I think it is one of the greatest skills I possess is my ability to communicate with anyone. I see in the work I create that experience and exposure allows me very easily to cut to the core and strip away all the grime with which most people surround themselves. This is the true nature of what I do and why I got into photography in the first place. I sometimes forget this and it feels lately have gotten so far from in my process. I am beginning to line subjects up to begin shooting in the next couple of weeks. I now see this is the core of what I need to get back to in my work. All of this talk of creating shows or exposing my work to a broader audience has distracted me, as I recognize I have grown a bit distant from my process. As I am beginning to build this web site I see this is the real essence of what I do and have been doing all along. I think many people in Montana now fear me for my bold and honest approach. As it feels it’s becoming harder to find those subjects willing to reveal themselves.

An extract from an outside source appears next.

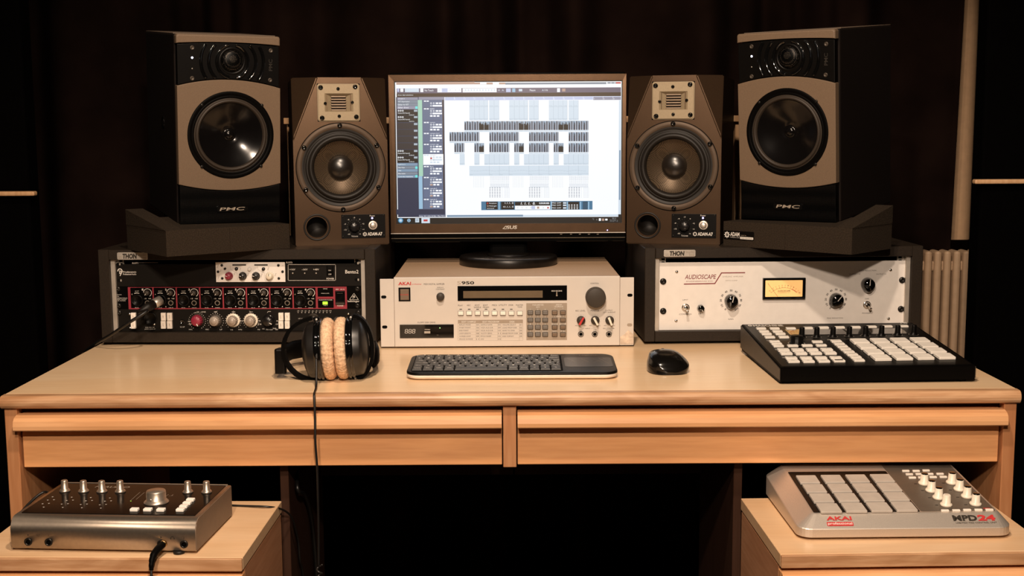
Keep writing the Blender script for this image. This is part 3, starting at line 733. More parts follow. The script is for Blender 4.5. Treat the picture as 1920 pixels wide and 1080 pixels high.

I am completely obsessed with building the website now and I seem to work on it non-stop. I reached out to many of the talented people whom I have gotten to know over this past year and the whole project is becoming a wonderful collaboration of so many wonderfully talented people. Ideas are abundant, and the possibilities unlimited. I see now that this will grow well beyond myself and am coming up with a vision for the future where part of it will become a platform for others to come together. I have been searching the web for a long time trying to make some sort of connection to others who do what I do, and it has been very scattered. It seems once I find something that is working it suddenly disappears. I am not creating just a website, but a Joomla interface which becomes a dynamic portal engine and content management system that can be shared by many and has the potential to become quite interactive. In a sense, this can become a sort of space that becomes a clearinghouse for gay arts, written, and visual. However, that is many steps and stages away: but it is my long term vision of what The Naked Man Project will eventually become when the blog part of this project ends at the close of this year. Right now I am having a blast just putting myself together as The Naked Man Project and learning the process.
Something in the air changes and it suddenly feels like fall. Labor Day is somehow that turning point weekend in the United States where the day after summer seems to disappear. It was the first football game of the season, the final family campout, and the last days of the rodeo. This morning I began putting together my fall schedule that will take me through to the end of the year. The University in back in session and I begin a new season of working on their shows tomorrow night. It is also the season when all the new students are back in town and I can begin my process of recruiting some new subjects. I need to get back into my studio again and begin shooting. It feels like I have been distracted the past month or so getting ready and going on the trip that I have not had much time to work on my imagery. I spent most of my spare time throughout the weekend pulling things together for the upcoming new website. It is progressing very well and we should begin putting it up on the server the next couple of days and then begin refining it. I am hoping to have something running by the end of next week, well at least the initial home pages and some of the galleries.
Today I begin to move into the last phase of this project. Hard to believe I am two thirds of the way through it. Wow what an adventure it is becoming and it’s amazing where it’s been in such a short time. My focus today and probably this upcoming week is on creating a website; but I am having great difficulties trying to figure out where and how it needs to go. I have been looking for templates but am not finding anything I really like that I fit into and I have been working with Adobe’s Dreamweaver to see how I am able to modify or create my own, but that is proving to be difficult as well. I have decided to call in an expert who can help me figure it out. So this afternoon’s about meetings to get started and see what I can come up with.
It’s time now to make the leap and begin working toward exposing my work on a broader market. I have been having many dialogues with several people over the past weeks and since my return trying to come up with a plan or outline on how to best orchestrate what I want to accomplish. First and foremost I realize I must begin to consolidate all of my work to one place, where people can come and find everything about this project and me. One of the main issues I am currently dealing with is that I have two separate identities. One is me as a portrait photographer under my company name of Cyr Photo LLC doing wedding, family, senior portrait, headshots and Arts and Entertainment. This part of the photography business over the past couple of years has been declining, with the saturation of too many do it your selfers and the wannabe photographers eating away at the market. The second part is creating these nude art type images more out of experimentation and exploration of this Naked Man Project. The two cannot merge and must remain separate for me being in Montana. I have sort of taken this year off from my from my regular photo business to focus on getting this project underway and seeing if I can make some sort of business out of it. So far it has been a lot of fun and I feel I am growing as an artist, but I am beginning to realize that it’s going to take a lot of time at self-promotion to get where I need to be. As much as I have worked to make it happen, I have not seen any revenue from the nude side, and still have to rely on other work to stay afloat. So I am to the point where I need to begin promoting and working toward both sides. Therefore I have to create two distinctive different promotional approaches and formats and am having a hard time right now figuring out what the priority should be. I can see the art photography gaining momentum and have begun dialogue to begin finding that focus and if I begin to pull back any, all I have worked toward can very quickly disappear. I now realize they are both something that I must put into the mix of my daily juggle.